■ **PROBLEM TO WORK ON**: Looking at the listing, state how many of its lines contain the string "pixels". Write only the number.

■ **DATA ENTRIES**:
------------
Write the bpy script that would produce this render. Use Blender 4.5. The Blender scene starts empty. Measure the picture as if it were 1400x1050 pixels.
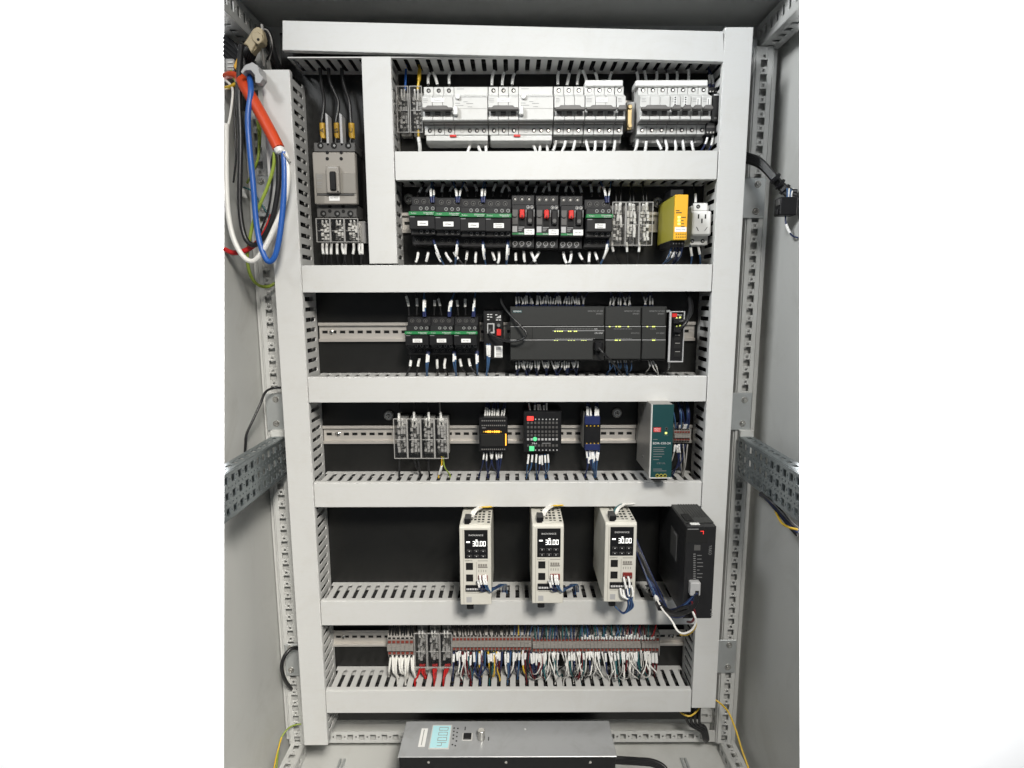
------------
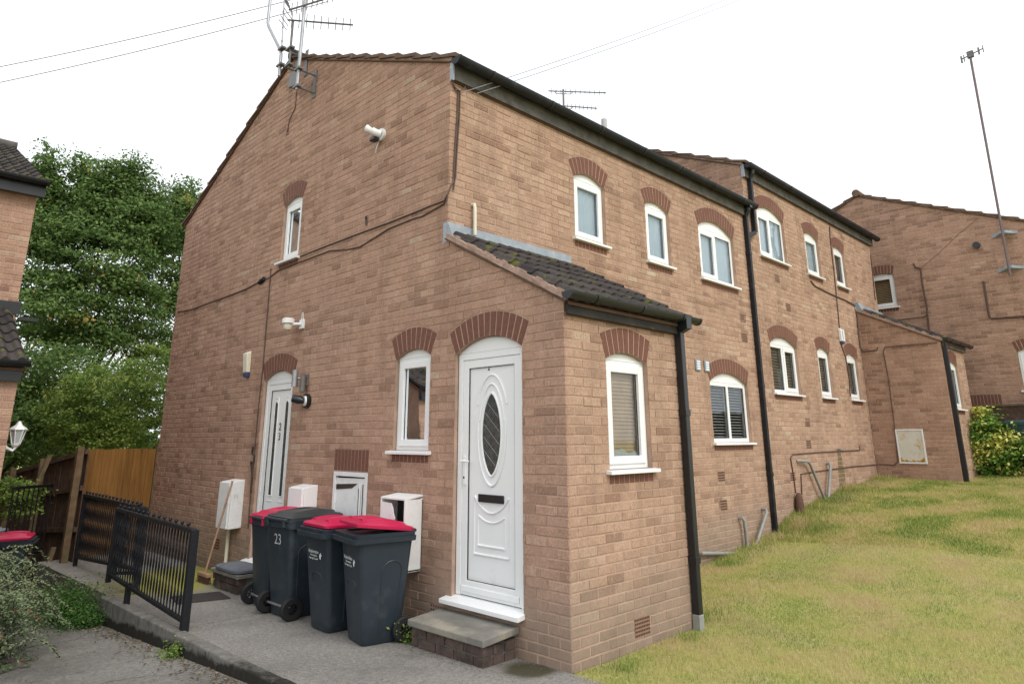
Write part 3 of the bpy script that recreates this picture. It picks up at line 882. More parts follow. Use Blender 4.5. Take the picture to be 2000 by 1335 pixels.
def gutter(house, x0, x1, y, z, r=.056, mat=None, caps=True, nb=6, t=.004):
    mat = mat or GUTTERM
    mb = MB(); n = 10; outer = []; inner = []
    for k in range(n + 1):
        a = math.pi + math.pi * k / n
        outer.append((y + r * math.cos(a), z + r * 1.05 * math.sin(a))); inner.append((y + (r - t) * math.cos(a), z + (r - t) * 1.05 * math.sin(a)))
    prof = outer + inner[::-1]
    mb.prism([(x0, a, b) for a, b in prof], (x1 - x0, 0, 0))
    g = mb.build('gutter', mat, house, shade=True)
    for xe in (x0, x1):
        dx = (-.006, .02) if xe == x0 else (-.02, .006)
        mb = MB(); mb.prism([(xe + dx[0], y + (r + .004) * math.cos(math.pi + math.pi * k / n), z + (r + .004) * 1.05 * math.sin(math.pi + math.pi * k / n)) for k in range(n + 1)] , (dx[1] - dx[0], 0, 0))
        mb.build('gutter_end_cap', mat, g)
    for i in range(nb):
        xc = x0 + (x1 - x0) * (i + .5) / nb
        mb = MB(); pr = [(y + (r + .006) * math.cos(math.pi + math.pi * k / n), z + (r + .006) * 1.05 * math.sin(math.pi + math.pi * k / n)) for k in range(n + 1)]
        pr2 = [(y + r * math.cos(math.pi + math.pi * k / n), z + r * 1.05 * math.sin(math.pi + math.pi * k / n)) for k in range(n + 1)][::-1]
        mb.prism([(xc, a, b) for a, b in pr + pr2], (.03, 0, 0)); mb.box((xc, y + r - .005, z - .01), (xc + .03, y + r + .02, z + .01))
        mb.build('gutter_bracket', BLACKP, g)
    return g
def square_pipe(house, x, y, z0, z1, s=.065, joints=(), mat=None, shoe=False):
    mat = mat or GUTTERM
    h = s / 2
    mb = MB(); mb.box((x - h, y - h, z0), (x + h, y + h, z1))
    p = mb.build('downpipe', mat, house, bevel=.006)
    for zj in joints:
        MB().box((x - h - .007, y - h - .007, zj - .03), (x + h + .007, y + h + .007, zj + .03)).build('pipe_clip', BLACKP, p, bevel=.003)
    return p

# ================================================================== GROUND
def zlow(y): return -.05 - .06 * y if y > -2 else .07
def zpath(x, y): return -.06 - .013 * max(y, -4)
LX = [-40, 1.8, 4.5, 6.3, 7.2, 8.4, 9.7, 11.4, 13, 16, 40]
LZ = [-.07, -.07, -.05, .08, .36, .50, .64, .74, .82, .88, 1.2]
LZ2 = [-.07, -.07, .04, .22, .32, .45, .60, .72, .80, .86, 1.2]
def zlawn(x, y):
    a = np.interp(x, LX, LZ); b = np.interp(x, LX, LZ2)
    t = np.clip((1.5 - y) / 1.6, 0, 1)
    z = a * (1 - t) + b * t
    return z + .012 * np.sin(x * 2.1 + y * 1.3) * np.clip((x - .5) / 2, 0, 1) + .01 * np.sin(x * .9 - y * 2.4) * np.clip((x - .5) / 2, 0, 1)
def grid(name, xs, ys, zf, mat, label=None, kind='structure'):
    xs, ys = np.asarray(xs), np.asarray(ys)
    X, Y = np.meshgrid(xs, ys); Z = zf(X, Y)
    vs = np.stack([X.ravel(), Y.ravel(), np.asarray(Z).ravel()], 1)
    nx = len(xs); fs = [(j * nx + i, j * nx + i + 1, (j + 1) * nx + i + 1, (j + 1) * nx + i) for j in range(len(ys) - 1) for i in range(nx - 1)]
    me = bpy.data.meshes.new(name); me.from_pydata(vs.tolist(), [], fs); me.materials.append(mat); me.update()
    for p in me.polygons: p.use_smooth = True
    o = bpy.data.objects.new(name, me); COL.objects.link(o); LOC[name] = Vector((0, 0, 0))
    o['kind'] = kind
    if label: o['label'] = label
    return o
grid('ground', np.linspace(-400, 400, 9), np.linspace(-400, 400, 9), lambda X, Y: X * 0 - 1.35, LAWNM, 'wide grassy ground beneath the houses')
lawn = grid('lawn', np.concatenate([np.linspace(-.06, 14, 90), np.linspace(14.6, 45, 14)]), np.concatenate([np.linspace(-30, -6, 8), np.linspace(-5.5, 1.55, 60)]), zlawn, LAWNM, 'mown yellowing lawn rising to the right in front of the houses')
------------
■ **SOLUTION BELOW**: 2